The Washington Post has a 97,000 word investigation on how Beltway government contractors have used front corporations based in Alaska to land $29 billion in no-bid contract by exploiting a federal program intended to steer business towards impoverished indigenous Alaskans. (Lisa Murkoswki is described as one of the program’s “most adamant boosters”!) The story focuses on the relationship between an Alaska company called Eyak Tech and a long-entrenched NoVa technology contractor called GTSI that ultimately got so greedy an Eyak executive wrote an angry email to GTSI about how he didn’t want to put Eyak at risk of landing “on the front pages of the Washington Post.” Seems to me that programs designed to steer no-bid contracts to “small” and “disadvantaged” always wind up steering all their profits to the “big” and “entrenched”! That is what happened to Eyak anyway, which apparently made no profits on $229 million in contracts it received between 2004 and 2006. The weird thing that the story does not mention until the very last sentence is that GTSI is currently fending off a hostile takeover offer attempt by the Eyaks, who are offering $67 million to acquire their former master company, so there must be a little profit in those no-bid government contracts, or else where would they come up with $67 million? Unless one of them got hold of a Willow Palin sex tape, or something…

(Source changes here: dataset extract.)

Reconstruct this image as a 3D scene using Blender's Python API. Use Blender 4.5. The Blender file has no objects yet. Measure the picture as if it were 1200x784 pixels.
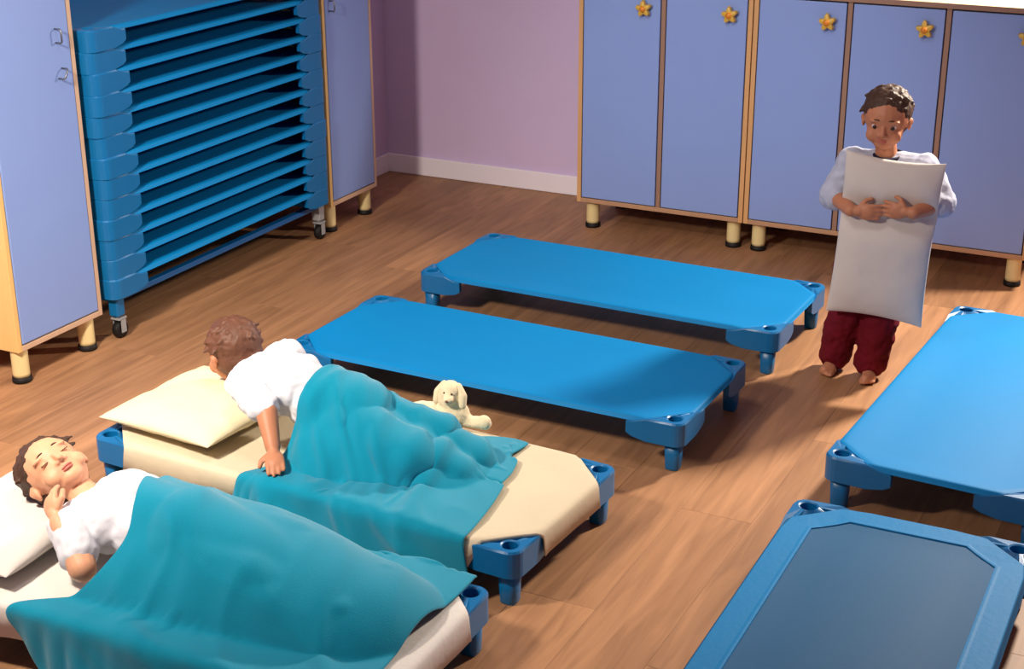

OMG attention Dana Mibank: Rahm 2.0 Pete Rouse is not only a “big cat person” another sensitive girly man like his totally pussywhipped boss.

There is a reason Rouse has a reputation as a fixer. At a White House dinner Obama held for his top female advisers last fall, several of them shared stories about their colleagues, particularly Emanuel and economic adviser Lawrence H. Summers. The tales all had the same punch line, according to a person familiar with the dinner: “Either Rahm or Larry would do something horrible, and at the end of the day, Pete would come in to fix it.”

By the end of the night, Obama was finishing the women’s stories himself, saying, “Let me guess – Pete fixed it.”

The S.E.C. solved the mystery of the “flash crash.” It was started by this Kansas City-based firm Waddell & Reed Financial, which had earlier blamed Greece. The market (which is always right) thinks the publicity is great for the brand.